Amendments in the Labuan Offshore Security Industries (Amendment) Act 2003 (LOSIA), which came into effect in May 2003, included several updated provisions relating to private funds and allowed fund managers to manage and administer foreign funds in Labuan.

The Labuan International Financial Exchange (LFX) was officially launched in October 2000. It is an offshore exchange wholly owned by the Kuala Lumpur Stock Exchange and trades in financial instruments such as equities, investment funds, debt instruments and insurance-related instruments. It is seen as one of the the key components in promoting Labuan as an offshore financial centre, and in particular as a prospective centre for Islamic finance.

Malaysia's capital controls do not affect LFX as dealings are carried out in US dollars.

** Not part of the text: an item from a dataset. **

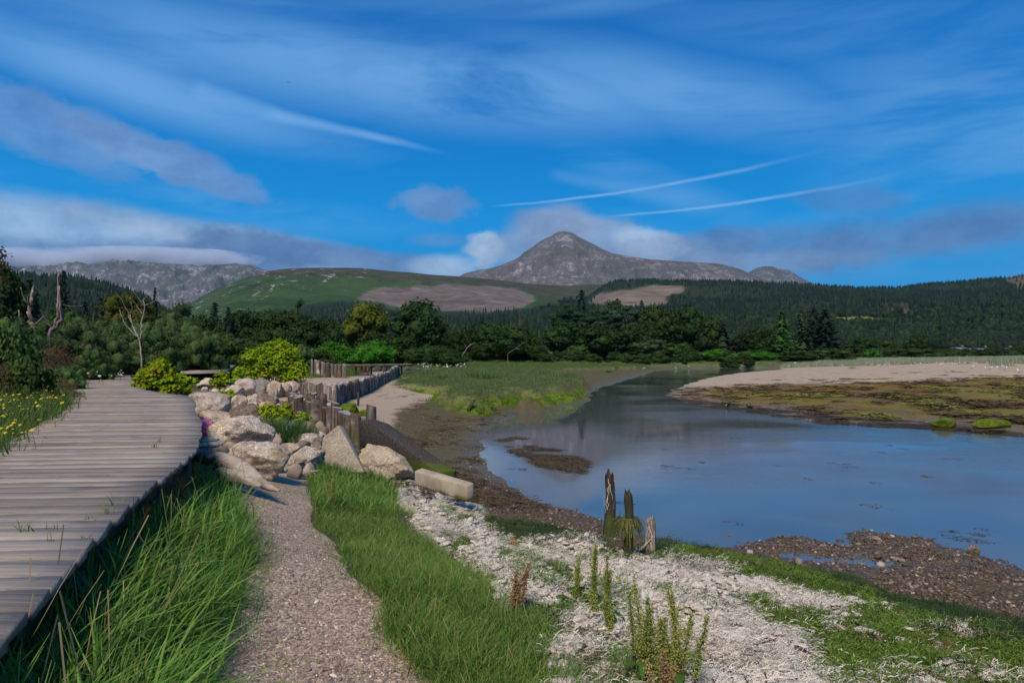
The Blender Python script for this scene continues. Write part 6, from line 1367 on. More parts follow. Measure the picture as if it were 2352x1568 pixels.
# pink plastic bag on the rocks and broken grey plank ends under it
m_bag, g = new_mat('pink_plastic'); n_ = g.noise(9, 3, .6, g.pos()); g.out(g.mix(n_, (.75, .14, .36), (.85, .30, .52)), .35, spec=.5, trans=.35)
x, d, z = on_ground(474, 1004); V, T = ICO[4]; n1 = fbm(V[:, 0] * 2.2, V[:, 1] * 2.2, V[:, 2] * 2.2, o=5, s=4, ridged=True)
V = V * (1 + .32 * n1)[:, None] * [.14, .10, .17]; V[:, 2] += .12; V[:, 0] += (V[:, 2] - .1) * -.25; V[:, 2] = np.maximum(V[:, 2], 0)
mb = MB(); mb.add(V, None, T)
for s in (-1, 1): mb.tube([(-.04 + .03 * s, 0, .24), (-.08 + .05 * s, .01, .31), (-.03 + .03 * s, .02, .34), (.02 + .04 * s, .01, .27)], .007, 6)
tag(link('plastic_bag', mb.mesh('plastic_bag', m_bag), None, (x, d, z), scale=(1.35, 1.2, 1.15)), 'crumpled pink plastic bag lying against the boardwalk edge', 'plastic bag')
for i, (a, b_, c_) in enumerate([(468, 1012, 'upper grey broken board end below the pink bag'), (470, 1026, 'lower grey broken board end below the pink bag')]):
    P = at(a, b_, 1.32 - .12 * i); mb = MB(); mb.box((0, 0, 0), (.42, .13, .03), .15, tilt=(.06, 0)); tag(link('broken_board', mb.mesh('broken_board', M_deck, smooth=False), None, (P[0], P[1], 1.32 - .12 * i)), c_, 'board')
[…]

LFX has no restrictions on the type of financial instruments and no pre-determined minimum quantity for listing. Also, there is no requirement for participants to have a physical presence in Labuan. Trading is done on its electronic bulletin board and trading agents place their interests to buy or sell on the board and conduct their own negotiations.

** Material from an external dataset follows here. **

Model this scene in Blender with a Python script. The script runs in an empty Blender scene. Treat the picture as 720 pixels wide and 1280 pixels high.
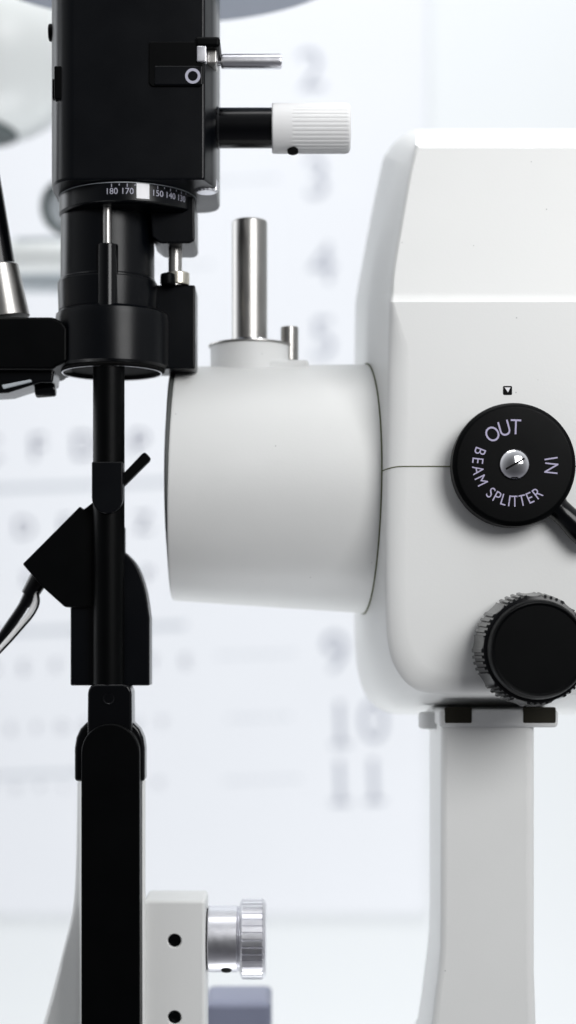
import bpy, bmesh, math, random
from mathutils import Vector, Matrix
random.seed(3)
S = 0.00025          # one unit of the plan below is a quarter of a millimetre
D = 2200.0           # camera stands 55 cm in front of the instrument
HX, HY = 360.0, 800.0
sc = bpy.context.scene
col = sc.collection

def f(d): return (D + d) / D
def W(px, py, d=0.0):
    k = f(d)
    return Vector(((px - HX) * k, d, (HY - py) * k)) * S
def L(r, d=0.0): return r * f(d) * S

# ------------------------------------------------------------------ materials
def mat(name, base, rough=0.45, metal=0.0, spec=0.5, noise=0.0, nscale=60, bump=0.0, bscale=900, coat=0.0, aniso=None):
    m = bpy.data.materials.new(name); m.use_nodes = True
    nt = m.node_tree; b = nt.nodes['Principled BSDF']
    b.inputs['Base Color'].default_value = (*base, 1)
    b.inputs['Roughness'].default_value = rough
    b.inputs['Metallic'].default_value = metal
    b.inputs['Specular IOR Level'].default_value = spec
    b.inputs['Coat Weight'].default_value = coat
    tc = nt.nodes.new('ShaderNodeTexCoord')
    if noise > 0:
        n = nt.nodes.new('ShaderNodeTexNoise'); n.inputs['Scale'].default_value = nscale; n.inputs['Detail'].default_value = 5
        r = nt.nodes.new('ShaderNodeMapRange')
        r.inputs['From Min'].default_value = .3; r.inputs['From Max'].default_value = .7
        r.inputs['To Min'].default_value = 1 - noise; r.inputs['To Max'].default_value = 1 + noise * .4
        mx = nt.nodes.new('ShaderNodeMix'); mx.data_type = 'RGBA'; mx.blend_type = 'MULTIPLY'; mx.inputs[0].default_value = 1
        mx.inputs[6].default_value = (*base, 1)
        nt.links.new(tc.outputs['Object'], n.inputs['Vector']); nt.links.new(n.outputs['Fac'], r.inputs['Value'])
        nt.links.new(r.outputs['Result'], mx.inputs[7]); nt.links.new(mx.outputs[2], b.inputs['Base Color'])
        rr = nt.nodes.new('ShaderNodeMapRange')
        rr.inputs['To Min'].default_value = rough * .8; rr.inputs['To Max'].default_value = rough * 1.2
        nt.links.new(n.outputs['Fac'], rr.inputs['Value']); nt.links.new(rr.outputs['Result'], b.inputs['Roughness'])
    if bump > 0:
        n2 = nt.nodes.new('ShaderNodeTexNoise'); n2.inputs['Scale'].default_value = bscale; n2.inputs['Detail'].default_value = 3
        src = tc.outputs['Object']
        if aniso:
            mp = nt.nodes.new('ShaderNodeMapping'); mp.inputs['Scale'].default_value = aniso
            nt.links.new(src, mp.inputs['Vector']); src = mp.outputs['Vector']
        bp = nt.nodes.new('ShaderNodeBump'); bp.inputs['Strength'].default_value = bump; bp.inputs['Distance'].default_value = .0002
        nt.links.new(src, n2.inputs['Vector']); nt.links.new(n2.outputs['Fac'], bp.inputs['Height'])
        nt.links.new(bp.outputs['Normal'], b.inputs['Normal'])
    return m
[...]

Labuan was spurred on to launch the LFX exchange by an announcement from neighbouring Brunei that it was setting up an international offshore financial centre of its own. However, it is in Islamic finance that Labuan is marking out its track. Malaysia's 2002 US$600 million Global Islamic Trust Certificates (Sukuk) was a world first. The five-year Sukuk maturing in 2007 listed on the Luxembourg Stock Exchange and Labuan International Financial Exchange (LFX) attracted wide participation from investors in Asia particularly in the Middle East, the United States and Europe.

"Comparatively, our Sukuk Al-Ijarah Trust Certificates were very popular," said LFX's Datuk Noorazman El Aziz. "For the first time, we have 27 new accounts from Middle East investors. They are putting their money into the country for five years.

"Sukuk is our benchmark. After the launch, we had a lot of people asking us about it. It is essentially a good alternative to the Yankee or even Samurai bonds. We are talking about yields here and Sukuk offers it."

On August 14, 2009, Bursa Malaysia announced the listings of its inaugural sukuk together with the conventional debt securities/bond by Petroliam Nasional Berhad (PETRONAS) and Cagamas MBS Berhad (Cagamas MBS). PETRONAS, via its special purpose vehicles, listed its USD1.5bn sukuk and USD3bn conventional bonds on Bursa Malaysia and the LFX. The securities, issued in US dollars, have durations of five and 10 years respectively. PETRONAS’s maiden global sukuk was structured based on the globally accepted Shari’ah principle of Ijarah (leasing).